### WHAT TO DO
Of the lines listed below, return exactly those that run from the line containing "(.65, .56, .45), 2, .55, .004)" through the line containing "lk(g, _x.outputs[0], g.node_tree.nodes['Material", both included.

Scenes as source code

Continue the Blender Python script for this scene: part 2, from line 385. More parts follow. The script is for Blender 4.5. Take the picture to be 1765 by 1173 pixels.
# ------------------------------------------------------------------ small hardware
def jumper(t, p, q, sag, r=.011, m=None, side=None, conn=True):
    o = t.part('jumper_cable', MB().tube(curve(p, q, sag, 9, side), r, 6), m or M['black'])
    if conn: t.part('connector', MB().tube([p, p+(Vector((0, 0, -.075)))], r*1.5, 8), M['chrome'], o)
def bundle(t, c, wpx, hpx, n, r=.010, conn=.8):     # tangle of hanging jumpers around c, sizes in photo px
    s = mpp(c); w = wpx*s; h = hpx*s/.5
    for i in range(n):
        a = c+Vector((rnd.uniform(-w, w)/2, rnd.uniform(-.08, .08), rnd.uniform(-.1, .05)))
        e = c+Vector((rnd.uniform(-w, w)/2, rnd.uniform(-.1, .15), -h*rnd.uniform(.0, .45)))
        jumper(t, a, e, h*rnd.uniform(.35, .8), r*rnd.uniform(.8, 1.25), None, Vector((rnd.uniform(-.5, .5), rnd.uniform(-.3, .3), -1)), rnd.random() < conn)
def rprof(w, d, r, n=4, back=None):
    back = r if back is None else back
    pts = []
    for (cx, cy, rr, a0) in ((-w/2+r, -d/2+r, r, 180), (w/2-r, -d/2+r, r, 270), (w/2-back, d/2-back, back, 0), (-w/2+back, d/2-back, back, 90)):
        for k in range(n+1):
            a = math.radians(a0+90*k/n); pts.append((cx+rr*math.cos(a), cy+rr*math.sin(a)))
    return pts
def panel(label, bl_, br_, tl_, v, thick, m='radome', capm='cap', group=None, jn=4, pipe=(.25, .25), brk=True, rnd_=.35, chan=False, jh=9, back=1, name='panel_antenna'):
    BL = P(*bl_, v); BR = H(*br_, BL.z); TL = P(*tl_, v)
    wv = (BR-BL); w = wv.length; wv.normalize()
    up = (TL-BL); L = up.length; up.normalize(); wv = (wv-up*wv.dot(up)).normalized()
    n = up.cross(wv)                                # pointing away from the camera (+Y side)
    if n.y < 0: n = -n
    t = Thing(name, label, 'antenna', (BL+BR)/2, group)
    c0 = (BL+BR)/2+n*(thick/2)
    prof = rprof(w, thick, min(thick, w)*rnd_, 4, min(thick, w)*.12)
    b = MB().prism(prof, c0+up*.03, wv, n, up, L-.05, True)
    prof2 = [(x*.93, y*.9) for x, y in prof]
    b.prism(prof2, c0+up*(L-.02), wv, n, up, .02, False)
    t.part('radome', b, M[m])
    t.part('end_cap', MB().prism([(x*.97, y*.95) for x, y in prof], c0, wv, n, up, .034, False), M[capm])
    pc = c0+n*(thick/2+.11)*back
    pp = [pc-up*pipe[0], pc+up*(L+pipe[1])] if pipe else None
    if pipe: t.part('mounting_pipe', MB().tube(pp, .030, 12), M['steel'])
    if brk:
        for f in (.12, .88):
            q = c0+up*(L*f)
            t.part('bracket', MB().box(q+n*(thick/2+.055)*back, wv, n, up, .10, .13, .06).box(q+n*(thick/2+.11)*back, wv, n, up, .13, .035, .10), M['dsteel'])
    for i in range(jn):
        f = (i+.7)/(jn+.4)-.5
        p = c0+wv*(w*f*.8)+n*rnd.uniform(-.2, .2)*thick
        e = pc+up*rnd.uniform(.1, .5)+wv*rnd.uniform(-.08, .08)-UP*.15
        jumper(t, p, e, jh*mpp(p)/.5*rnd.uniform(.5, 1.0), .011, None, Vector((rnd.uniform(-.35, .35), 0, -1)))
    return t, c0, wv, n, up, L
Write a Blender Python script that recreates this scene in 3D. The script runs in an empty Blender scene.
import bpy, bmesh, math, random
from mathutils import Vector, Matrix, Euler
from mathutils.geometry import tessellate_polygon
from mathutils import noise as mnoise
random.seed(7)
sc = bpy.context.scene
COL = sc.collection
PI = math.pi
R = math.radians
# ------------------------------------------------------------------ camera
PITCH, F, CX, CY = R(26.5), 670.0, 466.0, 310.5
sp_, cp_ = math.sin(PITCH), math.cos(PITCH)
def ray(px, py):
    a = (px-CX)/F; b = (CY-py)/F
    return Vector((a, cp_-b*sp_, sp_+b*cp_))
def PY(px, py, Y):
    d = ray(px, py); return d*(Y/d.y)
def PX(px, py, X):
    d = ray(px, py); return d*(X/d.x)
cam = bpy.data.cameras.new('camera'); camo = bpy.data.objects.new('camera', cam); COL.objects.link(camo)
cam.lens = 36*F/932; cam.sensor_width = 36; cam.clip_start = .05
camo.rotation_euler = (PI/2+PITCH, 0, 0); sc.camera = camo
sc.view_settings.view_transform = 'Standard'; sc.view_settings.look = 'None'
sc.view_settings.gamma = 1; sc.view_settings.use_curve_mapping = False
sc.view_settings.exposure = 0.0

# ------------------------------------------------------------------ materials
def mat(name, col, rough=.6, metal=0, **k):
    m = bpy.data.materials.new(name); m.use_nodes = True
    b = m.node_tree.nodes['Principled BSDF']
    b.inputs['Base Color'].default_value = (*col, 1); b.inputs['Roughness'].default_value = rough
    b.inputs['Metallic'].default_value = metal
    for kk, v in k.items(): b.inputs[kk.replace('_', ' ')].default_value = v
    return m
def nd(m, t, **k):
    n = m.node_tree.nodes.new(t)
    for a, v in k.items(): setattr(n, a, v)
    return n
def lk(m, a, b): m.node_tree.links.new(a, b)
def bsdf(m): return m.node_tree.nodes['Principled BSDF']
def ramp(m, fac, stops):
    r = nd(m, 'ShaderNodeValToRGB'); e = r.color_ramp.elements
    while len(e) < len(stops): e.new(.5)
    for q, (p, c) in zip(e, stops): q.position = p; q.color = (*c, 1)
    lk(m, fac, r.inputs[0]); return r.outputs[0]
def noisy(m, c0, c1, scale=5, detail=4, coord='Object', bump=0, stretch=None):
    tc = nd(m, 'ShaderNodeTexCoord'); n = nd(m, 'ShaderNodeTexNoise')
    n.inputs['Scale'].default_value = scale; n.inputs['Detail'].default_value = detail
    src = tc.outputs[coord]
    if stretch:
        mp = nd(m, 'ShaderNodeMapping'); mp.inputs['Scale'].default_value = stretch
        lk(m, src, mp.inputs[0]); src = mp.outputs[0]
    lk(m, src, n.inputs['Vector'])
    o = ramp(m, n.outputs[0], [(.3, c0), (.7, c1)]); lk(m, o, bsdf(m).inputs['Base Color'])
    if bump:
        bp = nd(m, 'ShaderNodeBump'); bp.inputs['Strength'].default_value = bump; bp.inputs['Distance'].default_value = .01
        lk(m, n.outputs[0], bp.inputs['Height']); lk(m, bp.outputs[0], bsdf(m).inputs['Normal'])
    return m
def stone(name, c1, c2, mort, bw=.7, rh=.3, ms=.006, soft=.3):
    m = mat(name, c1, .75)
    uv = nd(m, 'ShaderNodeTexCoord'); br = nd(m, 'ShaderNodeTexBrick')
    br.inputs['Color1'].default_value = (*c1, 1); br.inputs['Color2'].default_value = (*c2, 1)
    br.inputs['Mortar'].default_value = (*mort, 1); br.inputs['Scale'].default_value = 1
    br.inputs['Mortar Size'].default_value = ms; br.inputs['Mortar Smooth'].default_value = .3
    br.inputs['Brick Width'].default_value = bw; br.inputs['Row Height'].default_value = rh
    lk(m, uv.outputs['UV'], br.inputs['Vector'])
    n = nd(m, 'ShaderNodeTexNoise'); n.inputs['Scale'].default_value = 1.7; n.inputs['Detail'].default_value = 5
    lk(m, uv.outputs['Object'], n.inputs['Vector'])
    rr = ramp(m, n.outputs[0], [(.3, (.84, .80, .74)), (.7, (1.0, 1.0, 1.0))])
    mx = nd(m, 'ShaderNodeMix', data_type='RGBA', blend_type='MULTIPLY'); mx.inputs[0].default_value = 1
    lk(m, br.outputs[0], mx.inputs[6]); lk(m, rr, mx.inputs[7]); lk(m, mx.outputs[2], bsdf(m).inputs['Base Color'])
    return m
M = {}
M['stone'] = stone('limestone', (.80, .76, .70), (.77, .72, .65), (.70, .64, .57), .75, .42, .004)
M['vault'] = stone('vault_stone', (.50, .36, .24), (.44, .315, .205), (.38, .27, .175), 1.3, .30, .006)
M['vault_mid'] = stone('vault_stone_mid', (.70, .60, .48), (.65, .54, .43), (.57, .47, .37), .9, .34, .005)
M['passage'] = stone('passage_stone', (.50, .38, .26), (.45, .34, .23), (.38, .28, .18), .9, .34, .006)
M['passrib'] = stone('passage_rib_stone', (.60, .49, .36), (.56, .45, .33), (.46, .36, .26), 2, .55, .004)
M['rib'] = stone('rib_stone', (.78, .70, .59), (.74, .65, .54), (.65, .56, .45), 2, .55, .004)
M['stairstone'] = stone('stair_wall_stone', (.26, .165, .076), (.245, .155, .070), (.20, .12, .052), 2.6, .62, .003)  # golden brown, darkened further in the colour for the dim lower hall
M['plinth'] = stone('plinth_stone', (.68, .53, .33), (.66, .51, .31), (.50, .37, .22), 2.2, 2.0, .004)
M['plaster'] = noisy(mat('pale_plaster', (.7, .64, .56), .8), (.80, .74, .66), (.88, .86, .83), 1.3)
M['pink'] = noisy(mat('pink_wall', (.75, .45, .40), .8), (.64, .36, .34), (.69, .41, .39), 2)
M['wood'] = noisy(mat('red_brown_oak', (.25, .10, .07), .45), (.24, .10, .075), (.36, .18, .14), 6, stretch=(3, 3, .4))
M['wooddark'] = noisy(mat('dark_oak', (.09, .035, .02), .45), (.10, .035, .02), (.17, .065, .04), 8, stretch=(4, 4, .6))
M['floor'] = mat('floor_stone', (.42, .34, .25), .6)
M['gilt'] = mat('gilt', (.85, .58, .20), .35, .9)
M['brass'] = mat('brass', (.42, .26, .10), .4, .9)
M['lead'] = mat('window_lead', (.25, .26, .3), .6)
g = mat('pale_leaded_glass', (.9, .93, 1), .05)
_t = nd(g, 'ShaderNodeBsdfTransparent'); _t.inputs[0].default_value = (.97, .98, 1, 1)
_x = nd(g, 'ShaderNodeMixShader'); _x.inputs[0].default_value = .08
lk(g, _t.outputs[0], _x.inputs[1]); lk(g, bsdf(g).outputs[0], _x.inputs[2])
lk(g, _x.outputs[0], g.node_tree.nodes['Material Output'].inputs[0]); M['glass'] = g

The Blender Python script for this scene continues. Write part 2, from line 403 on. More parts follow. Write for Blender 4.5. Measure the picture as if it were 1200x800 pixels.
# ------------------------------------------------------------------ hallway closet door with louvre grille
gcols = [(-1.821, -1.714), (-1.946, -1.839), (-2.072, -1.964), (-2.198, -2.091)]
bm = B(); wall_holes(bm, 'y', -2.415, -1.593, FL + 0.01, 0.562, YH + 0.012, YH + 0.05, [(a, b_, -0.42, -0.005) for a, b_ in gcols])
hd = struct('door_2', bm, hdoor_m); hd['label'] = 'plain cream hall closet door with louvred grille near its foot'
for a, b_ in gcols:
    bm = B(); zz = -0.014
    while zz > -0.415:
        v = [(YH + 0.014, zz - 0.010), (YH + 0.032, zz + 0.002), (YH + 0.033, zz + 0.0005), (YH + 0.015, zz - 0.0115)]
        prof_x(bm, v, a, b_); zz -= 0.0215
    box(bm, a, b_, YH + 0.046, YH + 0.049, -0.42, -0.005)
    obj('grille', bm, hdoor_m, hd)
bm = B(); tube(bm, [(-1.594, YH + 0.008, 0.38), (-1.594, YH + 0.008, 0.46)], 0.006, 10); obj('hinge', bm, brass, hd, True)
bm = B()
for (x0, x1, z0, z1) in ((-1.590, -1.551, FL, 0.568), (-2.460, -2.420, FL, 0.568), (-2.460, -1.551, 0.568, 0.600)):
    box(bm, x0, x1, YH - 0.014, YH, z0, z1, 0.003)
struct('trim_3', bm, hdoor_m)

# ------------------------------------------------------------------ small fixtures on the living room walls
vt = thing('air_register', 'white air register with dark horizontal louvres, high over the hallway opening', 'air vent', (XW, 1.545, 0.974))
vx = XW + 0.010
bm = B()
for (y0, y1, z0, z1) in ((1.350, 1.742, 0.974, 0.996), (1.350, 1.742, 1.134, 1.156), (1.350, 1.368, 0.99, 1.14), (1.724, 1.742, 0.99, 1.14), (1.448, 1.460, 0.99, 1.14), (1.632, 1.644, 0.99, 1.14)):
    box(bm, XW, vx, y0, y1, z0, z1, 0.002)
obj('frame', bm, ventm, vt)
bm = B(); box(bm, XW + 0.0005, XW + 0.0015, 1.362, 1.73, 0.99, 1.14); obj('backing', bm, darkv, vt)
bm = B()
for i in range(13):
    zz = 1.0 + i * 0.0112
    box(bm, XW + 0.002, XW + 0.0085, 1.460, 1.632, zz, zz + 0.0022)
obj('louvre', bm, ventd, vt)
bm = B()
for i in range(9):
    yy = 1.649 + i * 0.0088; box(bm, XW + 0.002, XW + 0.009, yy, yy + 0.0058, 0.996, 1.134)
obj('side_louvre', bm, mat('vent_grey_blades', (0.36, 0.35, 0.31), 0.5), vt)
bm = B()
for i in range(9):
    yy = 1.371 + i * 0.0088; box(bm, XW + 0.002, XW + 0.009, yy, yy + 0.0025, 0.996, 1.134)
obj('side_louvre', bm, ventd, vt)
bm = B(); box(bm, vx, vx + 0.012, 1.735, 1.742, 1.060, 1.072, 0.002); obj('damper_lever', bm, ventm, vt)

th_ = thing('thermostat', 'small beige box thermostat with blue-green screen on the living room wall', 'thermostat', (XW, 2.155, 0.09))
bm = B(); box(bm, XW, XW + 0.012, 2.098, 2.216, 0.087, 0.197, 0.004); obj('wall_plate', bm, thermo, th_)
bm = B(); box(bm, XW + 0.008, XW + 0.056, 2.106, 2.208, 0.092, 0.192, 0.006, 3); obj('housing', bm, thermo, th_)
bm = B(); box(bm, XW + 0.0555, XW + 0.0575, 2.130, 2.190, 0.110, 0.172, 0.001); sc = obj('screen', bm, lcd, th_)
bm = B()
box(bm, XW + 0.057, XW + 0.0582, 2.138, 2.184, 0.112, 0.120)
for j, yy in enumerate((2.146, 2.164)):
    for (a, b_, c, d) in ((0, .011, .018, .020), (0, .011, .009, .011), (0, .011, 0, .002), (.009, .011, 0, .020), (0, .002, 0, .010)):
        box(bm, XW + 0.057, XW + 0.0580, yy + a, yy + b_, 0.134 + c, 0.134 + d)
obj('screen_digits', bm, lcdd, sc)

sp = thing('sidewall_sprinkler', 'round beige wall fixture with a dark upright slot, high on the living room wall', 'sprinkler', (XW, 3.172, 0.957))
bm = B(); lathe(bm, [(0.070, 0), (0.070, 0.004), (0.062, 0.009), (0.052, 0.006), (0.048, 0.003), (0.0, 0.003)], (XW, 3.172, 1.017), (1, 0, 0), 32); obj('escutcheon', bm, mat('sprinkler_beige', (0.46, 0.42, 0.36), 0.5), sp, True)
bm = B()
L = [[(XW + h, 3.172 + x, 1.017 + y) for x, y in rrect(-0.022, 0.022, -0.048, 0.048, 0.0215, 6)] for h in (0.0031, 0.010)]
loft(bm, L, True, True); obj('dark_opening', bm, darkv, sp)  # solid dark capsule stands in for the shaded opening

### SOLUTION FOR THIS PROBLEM
M['rib'] = stone('rib_stone', (.78, .70, .59), (.74, .65, .54), (.65, .56, .45), 2, .55, .004)
M['stairstone'] = stone('stair_wall_stone', (.26, .165, .076), (.245, .155, .070), (.20, .12, .052), 2.6, .62, .003)  # golden brown, darkened further in the colour for the dim lower hall
M['plinth'] = stone('plinth_stone', (.68, .53, .33), (.66, .51, .31), (.50, .37, .22), 2.2, 2.0, .004)
M['plaster'] = noisy(mat('pale_plaster', (.7, .64, .56), .8), (.80, .74, .66), (.88, .86, .83), 1.3)
M['pink'] = noisy(mat('pink_wall', (.75, .45, .40), .8), (.64, .36, .34), (.69, .41, .39), 2)
M['wood'] = noisy(mat('red_brown_oak', (.25, .10, .07), .45), (.24, .10, .075), (.36, .18, .14), 6, stretch=(3, 3, .4))
M['wooddark'] = noisy(mat('dark_oak', (.09, .035, .02), .45), (.10, .035, .02), (.17, .065, .04), 8, stretch=(4, 4, .6))
M['floor'] = mat('floor_stone', (.42, .34, .25), .6)
M['gilt'] = mat('gilt', (.85, .58, .20), .35, .9)
M['brass'] = mat('brass', (.42, .26, .10), .4, .9)
M['lead'] = mat('window_lead', (.25, .26, .3), .6)
g = mat('pale_leaded_glass', (.9, .93, 1), .05)
_t = nd(g, 'ShaderNodeBsdfTransparent'); _t.inputs[0].default_value = (.97, .98, 1, 1)
_x = nd(g, 'ShaderNodeMixShader'); _x.inputs[0].default_value = .08
lk(g, _t.outputs[0], _x.inputs[1]); lk(g, bsdf(g).outputs[0], _x.inputs[2])
lk(g, _x.outputs[0], g.node_tree.nodes['Material Output'].inputs[0]); M['glass'] = g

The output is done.